## What you need to do
Print all of the lines exactly. Any picture among them stays out.

=== Input records ===

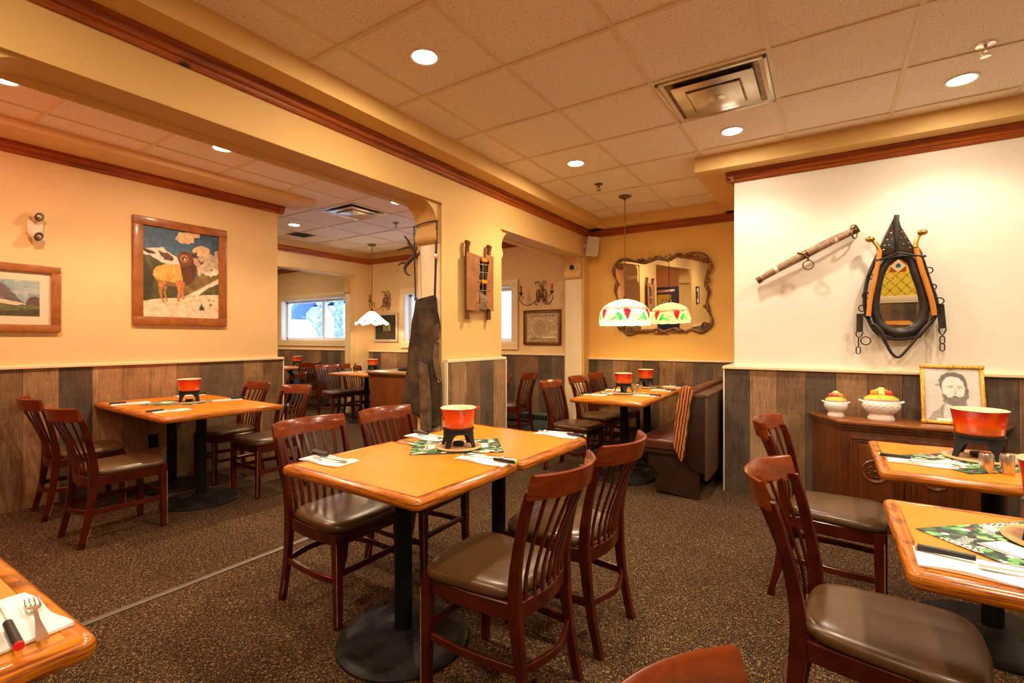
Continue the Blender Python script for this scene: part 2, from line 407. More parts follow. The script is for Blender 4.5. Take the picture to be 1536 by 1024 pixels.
# ================================================================= THE ROOM
XP, XPB = -2.60, -2.87            # faces of the dividing wall
YF, YR, XL, ZC, YB = 5.87, 4.44, -5.06, 2.80, -3.6
def wallbox(name, x0, y0, z0, x1, y1, z1, m='cream', bev=0):
    b = BM(); box(b, x0, y0, z0, x1, y1, z1, bev); return struct(name, b, paint[m])
b = BM(); box(b, -10.6, YB - .1, -.1, 3.6, 6.07, 0); struct('floor', b, M_CARPET)
b = BM(); box(b, -10.6, YB - .1, ZC, 3.6, 6.07, ZC + .06); struct('ceiling', b, M_TILE)
# ceiling grid
b = BM(); w = .012
def bars(x0, x1, y0, y1, gx, gy):
    k = gx
    while k > x0: k -= .622
    k += .622
    while k < x1: box(b, k - w, y0, ZC - .006, k + w, y1, ZC + .001); k += .622
    k = gy
    while k > y0: k -= .6235
    k += .6235
    while k < y1: box(b, x0, k - w, ZC - .007, x1, k + w, ZC + .001); k += .6235
bars(-2.385, 3.5, YB, 5.72, -2.12, 2.243); bars(-6.85, XPB, YB, YF, -4.416, 2.893); bars(-10.5, -7.05, YB, YF, -7.6, 2.893)
struct('ceiling_trim_1', b, M_TBAR)
# far wall, pierced by two windows
W1 = (-9.54, -7.48, 1.256, 2.06); W2 = (-5.96, -3.81, 1.24, 2.035)
b = BM()
for x0, x1 in ((-10.6, W1[0]), (W1[1], W2[0]), (W2[1], XP)): box(b, x0, YF, 0, x1, YF + .2, ZC)
for W in (W1, W2): box(b, W[0], YF, 0, W[1], YF + .2, W[2]); box(b, W[0], YF, W[3], W[1], YF + .2, ZC)
struct('wall_far', b, paint['cream'])
b = BM(); box(b, XP - .005, YF, 0, -.6, YF + .2, ZC); struct('wall_alcove', b, paint['lamplit'])
b = BM(); box(b, -.65, YR, 0, 3.6, YF + .2, ZC); struct('wall_right', b, paint['pale'])
wallbox('wall_side', 3.5, YB, 0, 3.6, YR, ZC, 'pale')
wallbox('wall_back', -10.6, YB - .1, 0, 3.6, YB, ZC, 'cream')
wallbox('wall_left', XL - .22, YB, 0, XL - .02, 3.07, ZC, 'cream')
wallbox('wall_end', -10.6, YB, 0, -10.5, YF, ZC, 'cream')
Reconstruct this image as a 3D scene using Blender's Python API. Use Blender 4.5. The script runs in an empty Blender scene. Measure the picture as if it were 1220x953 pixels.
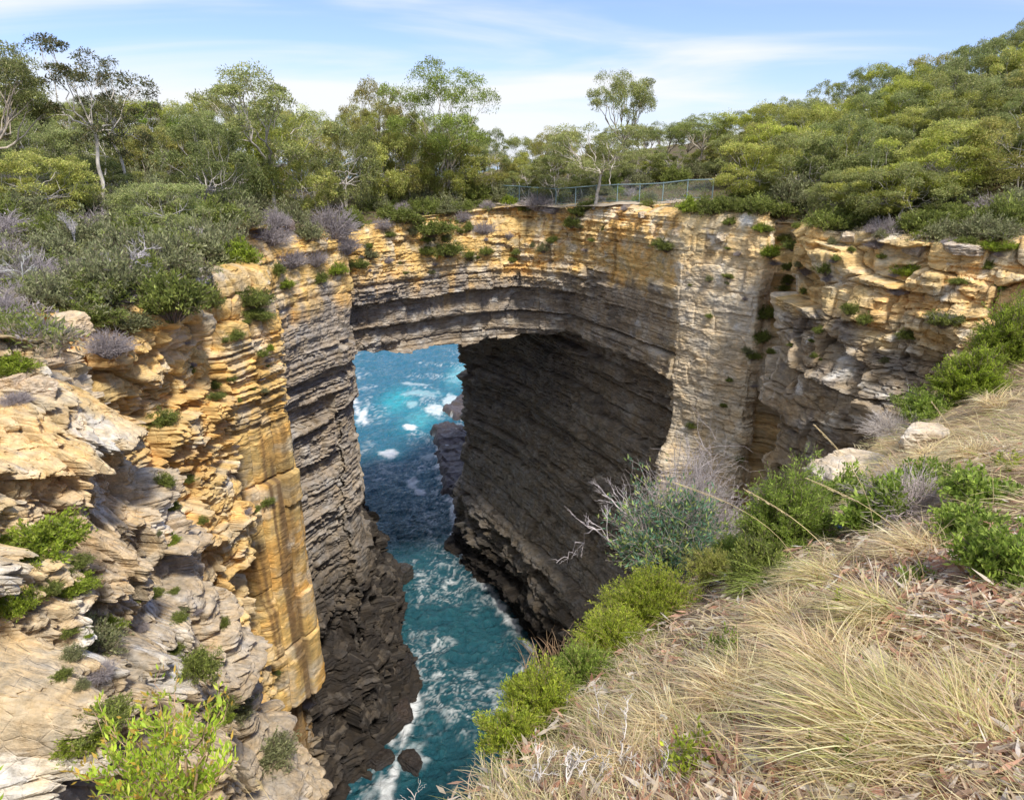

===

## Result of the task
Continue the Blender Python script for this scene: part 2, from line 407. More parts follow. The script is for Blender 4.5. Take the picture to be 1536 by 1024 pixels.
# ================================================================= THE ROOM
XP, XPB = -2.60, -2.87            # faces of the dividing wall
YF, YR, XL, ZC, YB = 5.87, 4.44, -5.06, 2.80, -3.6
def wallbox(name, x0, y0, z0, x1, y1, z1, m='cream', bev=0):
    b = BM(); box(b, x0, y0, z0, x1, y1, z1, bev); return struct(name, b, paint[m])
b = BM(); box(b, -10.6, YB - .1, -.1, 3.6, 6.07, 0); struct('floor', b, M_CARPET)
b = BM(); box(b, -10.6, YB - .1, ZC, 3.6, 6.07, ZC + .06); struct('ceiling', b, M_TILE)
# ceiling grid
b = BM(); w = .012
def bars(x0, x1, y0, y1, gx, gy):
    k = gx
    while k > x0: k -= .622
    k += .622
    while k < x1: box(b, k - w, y0, ZC - .006, k + w, y1, ZC + .001); k += .622
    k = gy
    while k > y0: k -= .6235
    k += .6235
    while k < y1: box(b, x0, k - w, ZC - .007, x1, k + w, ZC + .001); k += .6235
bars(-2.385, 3.5, YB, 5.72, -2.12, 2.243); bars(-6.85, XPB, YB, YF, -4.416, 2.893); bars(-10.5, -7.05, YB, YF, -7.6, 2.893)
struct('ceiling_trim_1', b, M_TBAR)
# far wall, pierced by two windows
W1 = (-9.54, -7.48, 1.256, 2.06); W2 = (-5.96, -3.81, 1.24, 2.035)
b = BM()
for x0, x1 in ((-10.6, W1[0]), (W1[1], W2[0]), (W2[1], XP)): box(b, x0, YF, 0, x1, YF + .2, ZC)
for W in (W1, W2): box(b, W[0], YF, 0, W[1], YF + .2, W[2]); box(b, W[0], YF, W[3], W[1], YF + .2, ZC)
struct('wall_far', b, paint['cream'])
b = BM(); box(b, XP - .005, YF, 0, -.6, YF + .2, ZC); struct('wall_alcove', b, paint['lamplit'])
b = BM(); box(b, -.65, YR, 0, 3.6, YF + .2, ZC); struct('wall_right', b, paint['pale'])
wallbox('wall_side', 3.5, YB, 0, 3.6, YR, ZC, 'pale')
wallbox('wall_back', -10.6, YB - .1, 0, 3.6, YB, ZC, 'cream')
wallbox('wall_left', XL - .22, YB, 0, XL - .02, 3.07, ZC, 'cream')
wallbox('wall_end', -10.6, YB, 0, -10.5, YF, ZC, 'cream')
Reconstruct this image as a 3D scene using Blender's Python API. Use Blender 4.5. The script runs in an empty Blender scene. Measure the picture as if it were 1220x953 pixels.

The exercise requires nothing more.